A noite que antecede o primeiro dia de aula no novo
ano é sempre motivadora de um compêndio de sensações. A gente quer chegar com o
uniforme impecável, se pergunta quem serão os colegas a conviver conosco
diariamente.
Em geral, o que se faz presente é o frio na barriga porque o que a
gente desconhece gera medo. A cada mudança ou recomeço é assim que nos
sentimentos, receosos. É assim com mulher que espera pra dar luz ao primeiro
filho, com o idoso que percebe que é a hora de se aposentar, com a família que
troca de cidade, com o quarentão que opta pelo divórcio ou com a jovem que
deixa a casa dos pais.
E tanto medo pode parecer coisa de gente insegura,
que lá no fundo, nunca foi capaz de arrancar as rodinhas de apoio da bicicleta.

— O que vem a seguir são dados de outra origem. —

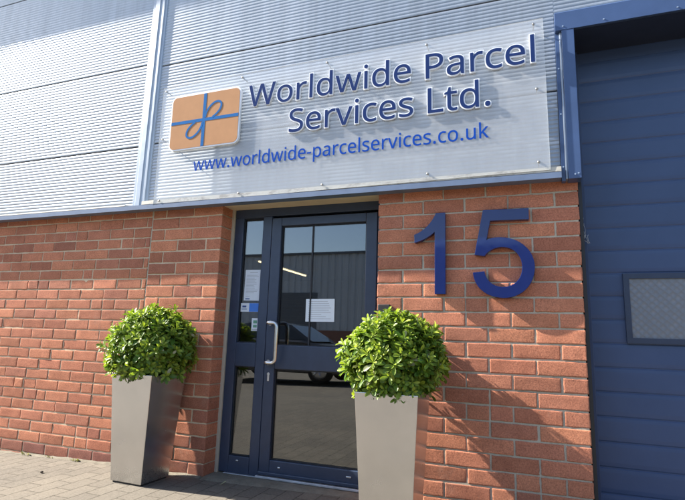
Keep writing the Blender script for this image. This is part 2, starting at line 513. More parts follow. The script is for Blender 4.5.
XJ = lambda z: -3.475 + .035*(1.533 - z)/ .25 * .35   # slightly ragged movement joint
def build_walls():
    # left field with the slightly smaller coursing
    mb = MB()
    P, sx, z0 = .0924, .278, 2.1193
    for r in range(-2, 23):
        zt = z0 - P*r + P - JT/2; zb = z0 - P*r + JT/2     # row r lies above bed joint r
        if zt > 2.26: continue
        base = -5.0606 + (0 if r % 2 == 0 else -.139)
        base -= 16*sx
        k = 0
        lim = -3.478 + rb.uniform(-.006, .006)
        while True:
            a = base + k*sx; b = a + sx; k += 1
            if b < -9: continue
            if a > lim - .05: break
            bb = b - JT/2
            if bb > lim - .012 or lim - b < .05: bb = lim - .006
            if rb.random() < .06 and bb-a > .2:      # a snapped header
                mid = a + (bb-a)*rb.choice([.42,.5,.62])
                add_brick(mb, a+JT/2, mid-JT/2, zb, zt); add_brick(mb, mid+JT/2, bb, zb, zt)
            else: add_brick(mb, a+JT/2, bb, zb, zt)
            if bb >= lim - .007: break
    zt = z0 - P*22 - JT/2
    for k in range(30):                               # the darker bottom course
        a = -9.2 + k*sx + .05
        b = min(a + sx, -3.478)
        if b - a < .06: continue
        add_brick(mb, a+JT/2, b-JT/2, z0-P*23+JT/2-.004, zt, dark=.5)
        add_brick(mb, a+JT/2, b-JT/2, z0-P*24+JT/2, z0-P*23-JT/2, dark=.5)
    mortar_sheet(mb, -9.2, -3.476, -.15, 2.25, 1)
    # mastic of the movement joint
    # corner panel with the larger coursing
    for r in range(-1, 22):
        zb = 2.1 - .1*r + JT/2; zt = 2.1 - .1*r + .1 - JT/2
        zt = min(zt, 2.2)
        dk = .45 if r >= 21 else 0.0
        x = -2.7401
        first = .2934 if r % 2 == 0 else .1467
        add_brick(mb, x-first+JT/2, x, zb, zt, ret=.166, dark=dk)
        x -= first
        while x > -3.474 + .06:
            nx_ = x - .2934
            if nx_ < -3.474 + .05: nx_ = -3.474
            if rb.random() < .07 and x-nx_ > .25:
                m_ = x - (x-nx_)*.45
                add_brick(mb, m_+JT/2, x-JT/2, zb, zt, dark=dk); add_brick(mb, nx_+JT/2, m_-JT/2, zb, zt, dark=dk)
            else: add_brick(mb, nx_+JT/2, x-JT/2, zb, zt, dark=dk)
            x = nx_
    add_brick(mb, -3.47, -2.745, -.12, -.005, dark=.5)
    mortar_sheet(mb, -3.476, -2.746, -.15, 2.25, 1)
    # mortar of the reveal
    mb.poly([(-2.7466,MR,-.15),(-2.7466,.17,-.15),(-2.7466,.17,2.25),(-2.7466,MR,2.25)], 2)
    mb.box(-9.2, -2.747, .02, .26, -.15, 2.25, 1)
    mb.build('brick_wall', [M['brick'], M['mortar_buff'], M['mortar_grey']], unit, tone=True)
    # pier between the two doors
    mb = MB()
    pier_bricks(mb, -1.3614, 0.0)
    mb.build('brick_pier', [M['brick'], M['mortar_grey']], unit, tone=True)
    mb = MB()
    pier_bricks(mb, 3.6, 4.95)
    mb.build('brick_pier', [M['brick'], M['mortar_grey']], unit, tone=True)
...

Mas vem a vida e nos mostra que não é questão de imaturidade. Minha avó, a mais
velha entre doze irmãos, é uma guerreira. No alto dos seus 73 anos ainda cuida
de roça, da casa no sítio e, principalmente, do turrão do meu avô. Toda essa
experiência de vida não impediu que ela titubeasse quando teve de decidir se
faria uma longa viagem para visitar um parente na capital. Eu tiraria de letra
porque sou do mundo, mas para ela a novidade assustou, gerou receio e até
custou algumas noites em claro. "Quem não sente medo que atire a receita
do Cão Coragem". Aquele destemido cachorro dos desenhos animados.
O medo
do desconhecido deve ter suas explicações psicológicas, as quais ainda
desconheço, mesmo depois de certa familiaridade com o divã. Mesmo baseada
apenas em conhecimentos empíricos, penso que o problema não seja sentir medo,
mas sim ser paralisado por ele ou usá-lo como muletas para não ousar, não
evoluir, não se desafiar. Para aqueles que acreditam na existência de
outras vidas, não seria tão perigoso superar o medo e seguir, já que, se por
esse motivo, você viver errando, vai ter novas chances de corrigir lá na
frente.
Para os que creem que só se vive uma vez , lembrem-se que a vida é curta
demais para que sejamos derrotados pelo medo. Encarar o frio na barriga pode
ser surpreendente e renovador. Talvez seja a atitude que falta para despertar
um modo de vida que nos estimule novos propósitos para acordar todas as manhãs
em busca dos nossos sonhos engavetados no armário do medo.
P.S.: "Cada um sabe o que passa e o que amarrota".